The interim PM, in his first address, decries the scourge of extremism that ‘flows like lava’ from Israel’s politics into the streets
By David Horovitz 2 July 2022, 11:32 pm
Yair Lapid is no longer bound by the ideological constraints of an eight-party, radically diverse coalition. That partnership has collapsed, the Knesset dispersed on Thursday, and elections were set for November 1.
Yet in his first address to the nation as interim prime minister on Saturday night, Lapid gave a speech that few in that extraordinary right-left-center-Arab coalition would find problematic. And that was precisely his point.
In what marked the first salvo of his four-month campaign to persuade Israelis to elect him to the post he has inherited from Naftali Bennett, Lapid presented himself as the prime minister of an Israel with shared goals and values, an Israel stronger, safer and happier when it can healthily manage its inevitable internal disagreements, an Israel whose public is far more unified than its politicians have been.
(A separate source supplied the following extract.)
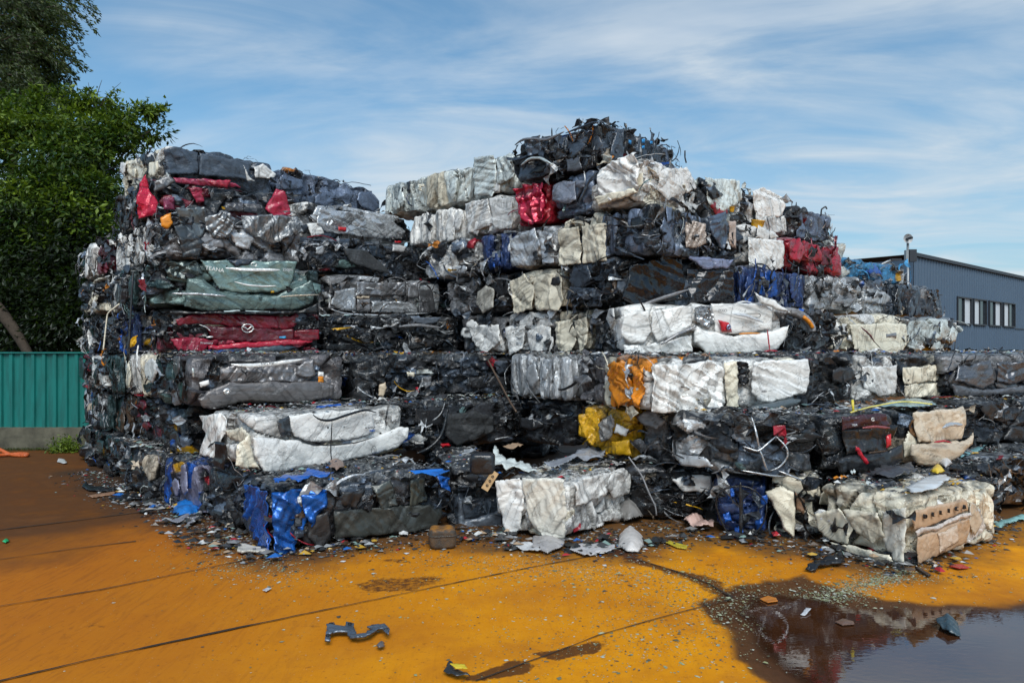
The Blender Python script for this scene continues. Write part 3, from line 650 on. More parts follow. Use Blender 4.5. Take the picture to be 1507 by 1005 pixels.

He used the speech to set out some core personal credentials to an electorate of which some parts, he acknowledged, “don’t and won’t” support his caretaker government.
He reminded the watching public that he is the son of a Holocaust survivor, and thus profoundly aware — given the horrors and betrayals of World War II — of the imperative that the revived Jewish nation always be capable of defending itself, by itself.